US Bank profits are 'poor quality' - Bloomberg

Profits announced by the big US banks are phony. A laundry list of tainted supposed profits came in the last two weeks for the entire crew of giant insolvent US banks. The Debt Value Adjustment (DVA) deception is the main common thread of deception.
JPMorgan is a wreck, their businesses are tanking. Their tight grip on the Silver market could be loosened in time which would help to bring an end to the price fixing and allow Silver to rise to its true value.
The accounting fraud committed by JPMorgan is typical. Instead of taking a loss on their own declining corporate bonds, or doing nothing, they posted a queer profit in a Debt Value Adjustment of $1.9 billion, equal to 29 cents per share. The JPM bond yield spread has widened by 200 basis points versus the USTreasury Bond. The bank colossus paid out $1 billion in legal expenses for bond investor lawsuits. They raided $96 million from Loan Loss Reserves, which will be needed later, like in bond fraud investor settlements. They cut 1100 in bank staff. They posted a $700 million decline in investment banking profit. Their biggest line item of profit was the fiction of a $1.9 billion profit from their decaying corporate bonds.

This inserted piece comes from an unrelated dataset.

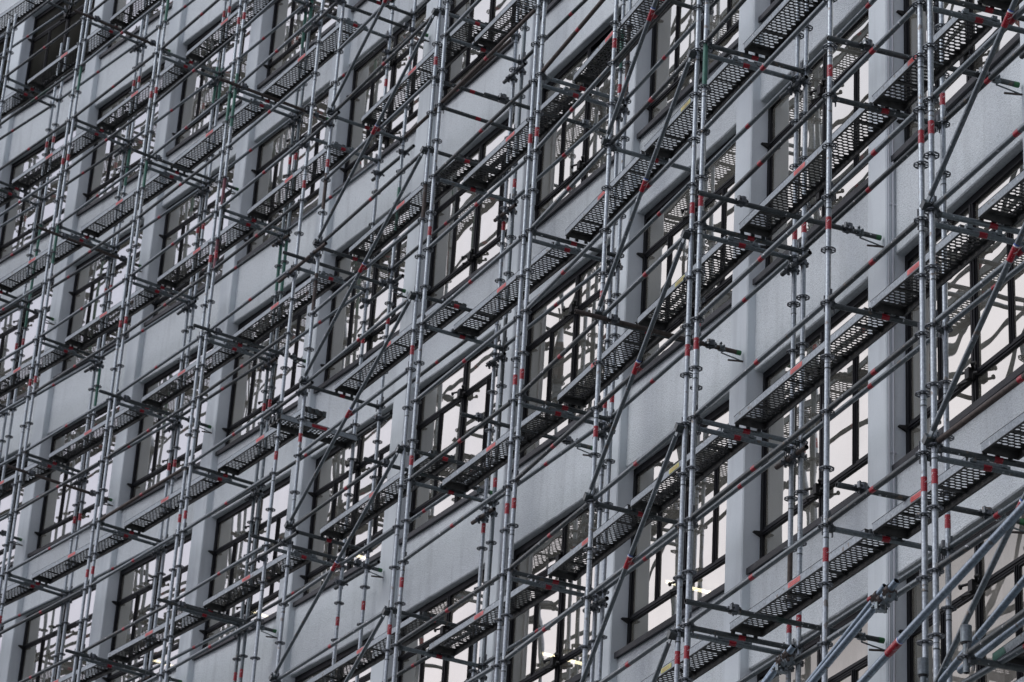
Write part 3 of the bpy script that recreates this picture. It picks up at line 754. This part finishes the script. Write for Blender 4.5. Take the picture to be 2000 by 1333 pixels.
BAYN = {('A', 'P3b'): 'at the right edge of the picture', ('B', 'S1'): 'left of the rightmost close pair', ('B', 'P2b'): 'left of the rightmost single standard',
        ('C', 'S4'): 'behind steep braces right of centre', ('C', 'P5b'): 'left of the steep braces right of centre', ('D', 'P6b'): 'in the unbraced bay at centre',
        ('E', 'S7b'): 'in the long braced bay left of centre', ('F', 'P8b'): 'just left of the narrow gap', ('G', 'P9b'): 'in the third bay from the left',
        ('H', 'P10b'): 'in the second bay from the left', ('I', 'P11b'): 'cut by the left edge',
        ('J', 'P12b'): 'just past the left edge, in reflections', ('K', 'P13b'): 'well past the left edge, in reflections'}
bybay = {}
for sid, a, c, k in planks: bybay.setdefault((sid, a, c), []).append(k)
for (sid, a, c), ks in bybay.items():
    ks = sorted(ks, reverse=True); seen = 0
    for k in ks:
        A = at(a, 0, k); B = at(c, 0, k); Lb = (A-B).length
        key = round(Lb, 1)
        if key not in PM: PM[key] = (plank_mesh(Lb-.05, 0, 0), sticker_mesh(Lb-.05, 'sticker'), sticker_mesh(Lb-.05, 'sticker_y'), Lb-.05)
        me, stk, sty, Lm = PM[key]
        x = (B-A).normalized(); z = Vector((0, 0, 1)); y = z.cross(x)
        if y.dot(rad_of(STD[a])) < 0: y = -y; 
        # x,y,z must stay right-handed for the shared mesh; the facade side is +y
        push = .385 + random.uniform(-.02, .02)
        o3 = A + x*.025 + y*push + Vector((0, 0, .012))
        mm = Matrix((x, y, z)).transposed().to_4x4(); mm.translation = o3
        vis = in_view((A+B)/2, 30) or in_view(A.lerp(B, .2), 0) or in_view(A.lerp(B, .8), 0)
        if sid in 'JK': vis = True
        if vis: seen += 1
        if sid in 'JK' and seen > 8: continue
        place = (['topmost', 'second from top', 'third from top', 'fourth from top', 'fifth from top', 'sixth from top', 'seventh from top', 'eighth from top'][min(7, max(0, seen-1))])
        e_ = empty('walkway_plank', o3, 'perforated steel plank, %s of those %s' % (place, BAYN[(sid, a)]), 'plank', 'perforated steel planks lying on the scaffold transoms')
        do = obj('perforated_deck', me, e_, mm)
        s_ = bpy.data.objects.new('safety_sticker', sty if (sid == 'C' and a == 'S4') else stk); col.objects.link(s_); s_.parent = do
# the plank laid across the gap, pointing at the wall
for k in (8.5,):
    A = P(29.62, -.05, .5*k-.035); B = P(29.62, 1.12, .5*k-.035); x = (B-A).normalized(); z = Vector((0, 0, 1)); y = z.cross(x)
    mm = Matrix((x, y, z)).transposed().to_4x4(); Lm = (B-A).length
    if y.dot(frame_rad(29.6)[1]) > 0: pass
    mm.translation = A - y*0
    e_ = empty('walkway_plank', A, 'short perforated steel plank laid crosswise in the narrow gap, end pointing at the wall', 'plank', 'perforated steel planks lying on the scaffold transoms')
    do = obj('perforated_deck', plank_mesh(Lm, 0, 0), e_, mm)
    s_ = bpy.data.objects.new('safety_sticker', sticker_mesh(Lm, 'tape')); col.objects.link(s_); s_.parent = do; s_.location.y = 0

# ================================================================== raking tubes and the hung frame, bottom right
def rtube(name, lab, a, c, mk='galv_bright', r=.0245, extra=None, tape=None, grp='raking tubes clamped to the outside of the scaffold'):
    A = P(*a); B = P(*c); e_ = empty(name, A, lab, 'scaffold tube', grp)
    b = MB(); b.tube((0, 0, 0), ((B-A).length, 0, 0), r, mk, 20, 'open'); mw = along(A, B); t = obj('tube', b, e_, mw)
    if tape:
        tt = bpy.data.objects.new('red_tape', tape_mesh(.2, True, r+.001)); col.objects.link(tt); tt.parent = t
        tt.matrix_local = Matrix.Translation(((B-A).length*tape, 0, 0)) @ Matrix.Rotation(math.pi/2, 4, 'Y')
    for cpos, ax in (extra or []):
        cb = MB(); coupler(cb, A.lerp(B, cpos), B-A, 'rust', r); q = A.lerp(B, cpos)+Vector((0, 0, -.06)); coupler(cb, q, ax, 'galv', r); obj('coupler', cb, e_, Matrix())
    return e_
tang = frame_rad(17.3)[1]
rtube('raking_tube', 'thick bright raking tube with a wide red tape, crossing the rightmost pair of standards', (17.75, -.36, -3.90), (14.6, -.36, -3.32), r=.030, tape=.30)
rtube('raking_tube', 'front one of two raking tubes rising to the clamps beside the rightmost pair', (18.45, -.32, -3.60), (17.22, -.12, -3.00), r=.027, extra=[(.93, tang), (.86, (0, 0, 1))])
rtube('raking_tube', 'raking tube rising to the cluster of clamps, the thinner one just behind', (18.62, -.24, -3.52), (17.42, -.10, -2.95), r=.022, extra=[(.92, tang)])
rtube('raking_tube', 'raking tube reaching up from the bottom edge to clamps below the single standard', (19.35, -.34, -3.45), (18.72, -.12, -2.92), r=.027, extra=[(.9, tang), (.82, (0, 0, 1))])
rtube('raking_tube', 'short raking tube behind it at the bottom edge, left of the single standard', (19.45, -.28, -3.40), (18.86, -.10, -2.90), r=.022, extra=[(.9, tang)])
rtube('raking_tube', 'lower bright mottled raking tube passing under the hanging frame, bottom right', (16.62, .02, -3.905), (14.2, .02, -3.81), r=.027)
rtube('raking_tube', 'upper bright mottled raking tube running off the right edge above the hanging frame', (17.0, .02, -3.93), (14.4, .02, -3.22), r=.027)
# hung frame
hf = empty('hanging_scaffold_frame', P(16.43, -.16, -4.3), 'dark hanging scaffold frame with an open-topped sleeve in the bottom right corner', 'scaffold')
def sleeve(th, off, z, lo=.4):
    b = MB(); b.tube(P(th, off, z), P(th, off, z+.12), .041, 'galv', 20, 'open'); b.tube(P(th, off, z-.012), P(th, off, z), .034, 'black', 20, True)
    b.tube(P(th, off, z-lo), P(th, off, z), TR, 'galv', 18, 'open'); return b
o_ = obj('sleeve', sleeve(16.24, -.16, -3.88, .22), hf, Matrix())
r_ = bpy.data.objects.new('rosette', ROS); col.objects.link(r_); r_.parent = o_; r_.matrix_local = Matrix.Translation(P(16.24, -.16, -3.99))
obj('sleeve', sleeve(16.80, -.16, -3.90), hf, Matrix())
b = ledger_mesh(2.5, 'galv_dark', 'ledger', 3); obj('ledger', b, hf, along(P(16.24, -.16, -3.97), P(14.15, -.16, -3.97)))
b = ledger_mesh(1.2, 'galv_dark', 'ledger', 4); obj('transom', b, hf, along(P(16.24, -.16, -4.0), P(16.24, 1.0, -4.0)))
b = ledger_mesh(1.2, 'galv_dark', 'ledger', 4); obj('transom', b, hf, along(P(16.80, -.16, -4.45), P(16.80, 1.0, -4.45)))
A = P(16.36, .10, -3.95); B = P(14.2, .10, -3.95); x = (B-A).normalized(); z = Vector((0, 0, 1)); y = z.cross(x)
if y.dot(frame_rad(16)[0]) < 0: y = -y
mm = Matrix((x, y, z)).transposed().to_4x4(); mm.translation = A
e_ = empty('walkway_plank', A, 'perforated steel plank with a green painted end, cut off by the bottom right corner', 'plank', 'perforated steel planks lying on the scaffold transoms')
do = obj('perforated_deck', plank_mesh((B-A).length, 0, 0), e_, mm)
A2 = A + y*.335; e2 = empty('walkway_plank', A2, 'second perforated steel plank beside the green ended one, nearer the wall, bottom right corner', 'plank', 'perforated steel planks lying on the scaffold transoms')
mm2 = mm.copy(); mm2.translation = A2; obj('perforated_deck', plank_mesh((B-A).length, 0, 0), e2, mm2)
gb = MB(); gb.quad((.03, -.004, .006), (.24, -.004, .006), (.20, -.004, .066), (.03, -.004, .066), 'green'); q = obj('painted_end', gb); q.parent = do
print('objects', len(bpy.data.objects))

It is not a profit & loss event at all. If they default on the corporate bond, imagine the accounting profit could be maximized. Only in American bank accounting, blessed as good by the Financial Accounting Standards Board and the US Congress.

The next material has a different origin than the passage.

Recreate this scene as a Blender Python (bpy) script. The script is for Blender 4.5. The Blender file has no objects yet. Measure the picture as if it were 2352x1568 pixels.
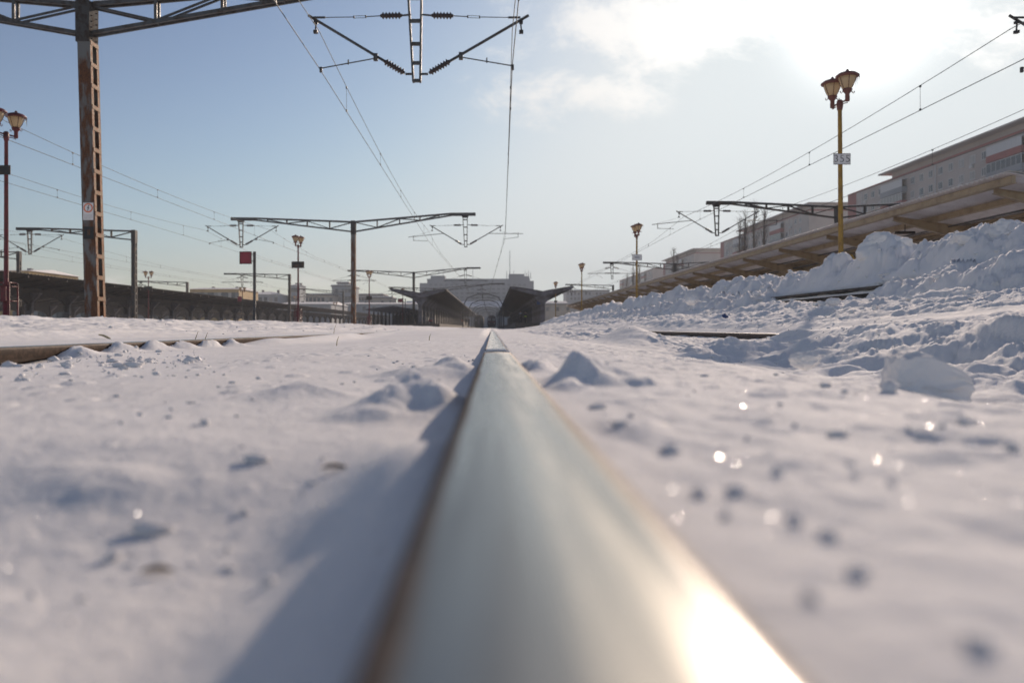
import bpy, math, random
import numpy as np
from mathutils import Vector, noise as mnoise

random.seed(7)
C = bpy.context.scene.collection
R = math.radians
F = 1829.0            # focal length in pixels of a 2352 px wide frame
VX, VY = 1130.0, 753.0
CZ = 0.057

# ------------------------------------------------------------ camera, world, sun, exposure
sc = bpy.context.scene
cam = bpy.data.cameras.new('camera'); camo = bpy.data.objects.new('camera', cam); C.objects.link(camo)
cam.sensor_width = 22.3
cam.lens = F / 2352 * 22.3
camo.location = (0, 0, CZ); camo.rotation_euler = (R(90), 0, 0)
cam.shift_x = (1176 - VX) / 2352
cam.shift_y = -(784 - VY) / 2352
cam.clip_start = 0.01; cam.clip_end = 5000
cam.dof.use_dof = True; cam.dof.focus_distance = 4.6; cam.dof.aperture_fstop = 2.2
cam.dof.aperture_blades = 8
sc.camera = camo
sc.view_settings.view_transform = 'Standard'; sc.view_settings.look = 'None'
sc.view_settings.exposure = 0.0; sc.view_settings.gamma = 1
sc.cycles.use_denoising = True
sc.cycles.sample_clamp_indirect = 4.0
sc.cycles.max_bounces = 8; sc.cycles.diffuse_bounces = 5; sc.cycles.volume_bounces = 0
sc.cycles.use_light_tree = False

SUN = Vector((0.467, 1.0, 0.396)).normalized()
EL = math.asin(SUN.z); AZ = math.atan2(SUN.x, SUN.y)
sun = bpy.data.lights.new('sun', 'SUN'); suno = bpy.data.objects.new('sun', sun); C.objects.link(suno)
sun.energy = 4.7; sun.angle = R(0.53); sun.color = (1.0, 0.81, 0.655)
suno.rotation_euler = SUN.to_track_quat('Z', 'Y').to_euler()

w = bpy.data.worlds.new('World'); sc.world = w; w.use_nodes = True
nt = w.node_tree; nt.nodes.clear()
def N(t, tree, **k):
    n = tree.nodes.new(t)
    for a, b in k.items(): setattr(n, a, b)
    return n
def mth(tree, op, a, b=None, c=None, clamp=False):
    n = N('ShaderNodeMath', tree, operation=op, use_clamp=clamp)
    for i, v in enumerate((a, b, c)):
        if v is None: continue
        if isinstance(v, (int, float)): n.inputs[i].default_value = v
        else: tree.links.new(v, n.inputs[i])
    return n.outputs[0]
def mixc(tree, f, a, b, blend='MIX'):
    n = N('ShaderNodeMix', tree, data_type='RGBA', blend_type=blend)
    for s, v in ((n.inputs[0], f), (n.inputs[6], a), (n.inputs[7], b)):
        if isinstance(v, (int, float)): s.default_value = v
        elif isinstance(v, tuple): s.default_value = (*v, 1) if len(v) == 3 else v
        else: tree.links.new(v, s)
    return n.outputs[2]
def noise_n(tree, vec, scale, detail=4, rough=0.55):
    n = N('ShaderNodeTexNoise', tree); n.inputs['Scale'].default_value = scale
    n.inputs['Detail'].default_value = detail; n.inputs['Roughness'].default_value = rough
    if vec is not None: tree.links.new(vec, n.inputs['Vector'])
    return n.outputs[0]
def mrange(tree, v, a, b, c=0.0, d=1.0, smooth=True):
    n = N('ShaderNodeMapRange', tree, interpolation_type='SMOOTHSTEP' if smooth else 'LINEAR')
    tree.links.new(v, n.inputs[0])
    for i, x in enumerate((a, b, c, d)): n.inputs[i + 1].default_value = x
    return n.outputs[0]
sky = N('ShaderNodeTexSky', nt, sky_type='NISHITA'); sky.sun_disc = False
sky.sun_elevation = EL; sky.sun_rotation = AZ
sky.air_density = 1.0; sky.dust_density = 0.8; sky.ozone_density = 2.2; sky.altitude = 80
SKY = 0.108
tc = N('ShaderNodeTexCoord', nt)
nrm = N('ShaderNodeVectorMath', nt, operation='NORMALIZE'); nt.links.new(tc.outputs['Generated'], nrm.inputs[0])
dt = N('ShaderNodeVectorMath', nt, operation='DOT_PRODUCT'); nt.links.new(nrm.outputs[0], dt.inputs[0])
dt.inputs[1].default_value = SUN
cosang = dt.outputs['Value']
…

Citigroup posted $1.9 billion in Debt Value Adjustments, the same amount JPMorgan posted for DVA in a parade. This item is so corrupt as to be indefensible by any rational person. They take the fallen value of their own corporate debt, cite how they could buy it back at a lower cost, and book the difference as profit. But the debt is not bought back, only pretended. Similar games are played with bond spreads widening, but keep the argument simple. Imagine a corporate bond rising in principal, but not as fast as USTBonds, booked as a profit since the spread has worsened. So if the corporate bond fails altogether and goes to zero, the DVA would maximize the profit for the dead firm. In my book, dead firms do not buy back their debt. A statistical analyst always prefers to carry an argument or method to the extreme to reveal its legitimacy or flaw.

Bank of America also posted a $1.7 billion DVA profit, but the winner was Morgan Stanley, which has the highest risk of death. They posted a hefty $3.4 billion fictional profit from a non-event adjustment to their corporate debt, the same Debt Value Adjustment.

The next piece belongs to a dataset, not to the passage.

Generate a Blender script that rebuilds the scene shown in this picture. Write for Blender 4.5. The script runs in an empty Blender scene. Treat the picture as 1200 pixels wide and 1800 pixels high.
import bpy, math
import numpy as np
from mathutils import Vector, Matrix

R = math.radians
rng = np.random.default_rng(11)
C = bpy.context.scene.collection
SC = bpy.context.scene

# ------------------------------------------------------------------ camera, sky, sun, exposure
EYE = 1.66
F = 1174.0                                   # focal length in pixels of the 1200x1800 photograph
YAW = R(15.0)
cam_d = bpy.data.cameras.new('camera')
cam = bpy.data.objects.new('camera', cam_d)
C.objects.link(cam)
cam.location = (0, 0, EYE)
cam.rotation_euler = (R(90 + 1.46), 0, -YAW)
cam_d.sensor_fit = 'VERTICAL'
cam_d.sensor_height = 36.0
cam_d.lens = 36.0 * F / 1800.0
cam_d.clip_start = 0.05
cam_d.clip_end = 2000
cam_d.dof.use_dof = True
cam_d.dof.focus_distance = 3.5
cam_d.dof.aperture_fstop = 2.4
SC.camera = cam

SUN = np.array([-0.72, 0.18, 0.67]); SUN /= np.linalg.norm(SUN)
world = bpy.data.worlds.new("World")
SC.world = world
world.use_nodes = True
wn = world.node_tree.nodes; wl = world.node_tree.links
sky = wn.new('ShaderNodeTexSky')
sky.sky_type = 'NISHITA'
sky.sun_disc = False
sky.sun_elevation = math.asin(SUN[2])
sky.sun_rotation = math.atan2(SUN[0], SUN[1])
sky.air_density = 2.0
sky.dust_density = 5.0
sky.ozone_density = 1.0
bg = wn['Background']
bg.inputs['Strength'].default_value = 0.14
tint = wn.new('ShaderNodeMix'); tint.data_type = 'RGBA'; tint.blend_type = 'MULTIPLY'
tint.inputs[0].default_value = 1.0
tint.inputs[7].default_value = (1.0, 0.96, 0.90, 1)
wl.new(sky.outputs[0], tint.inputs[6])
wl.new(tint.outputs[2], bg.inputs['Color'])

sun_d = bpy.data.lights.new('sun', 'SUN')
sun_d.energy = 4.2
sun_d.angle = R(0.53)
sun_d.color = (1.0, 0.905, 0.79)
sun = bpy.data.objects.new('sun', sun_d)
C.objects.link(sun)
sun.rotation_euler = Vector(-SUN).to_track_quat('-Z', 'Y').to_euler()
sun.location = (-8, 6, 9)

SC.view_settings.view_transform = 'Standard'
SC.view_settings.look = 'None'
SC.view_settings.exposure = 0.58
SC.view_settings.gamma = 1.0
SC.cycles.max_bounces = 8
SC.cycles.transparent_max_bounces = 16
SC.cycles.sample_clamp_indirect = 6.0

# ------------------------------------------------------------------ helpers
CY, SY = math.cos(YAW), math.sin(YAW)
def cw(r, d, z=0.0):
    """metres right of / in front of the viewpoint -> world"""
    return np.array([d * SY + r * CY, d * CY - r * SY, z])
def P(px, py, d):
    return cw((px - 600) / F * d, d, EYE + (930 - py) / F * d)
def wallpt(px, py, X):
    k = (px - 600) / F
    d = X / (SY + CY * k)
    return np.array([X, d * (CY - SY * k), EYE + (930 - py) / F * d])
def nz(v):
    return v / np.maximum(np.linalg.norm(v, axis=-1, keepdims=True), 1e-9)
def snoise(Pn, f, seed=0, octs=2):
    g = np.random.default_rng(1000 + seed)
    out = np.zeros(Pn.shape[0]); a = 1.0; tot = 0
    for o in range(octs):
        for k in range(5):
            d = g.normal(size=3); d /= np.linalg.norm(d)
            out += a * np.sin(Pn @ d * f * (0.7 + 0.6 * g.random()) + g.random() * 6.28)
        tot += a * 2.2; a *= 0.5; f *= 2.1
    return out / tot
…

Without such tainted profits, the big US banks would have shown their dead decaying matter more clearly. Worse, during a time when mortgage assets and lawsuits are all the rage, they raided their Loan Loss Reserves, more phony profits. Bank of America even listed litigation losses while raiding Loan Loss Reserves in the amount of $1.6 billion. Citigroup snatched back $1.4 billion, while Wells Fargo snatched back $0.8 billion. The big US bank quarterly reports were worse than dreadful, as they were corrupted and phony, the rot visible. 

Amazingly, the Bloomberg financial news identified the practice as questionable but legal, calling them 'poor quality profits'. Poor quality indeed. They are too kind.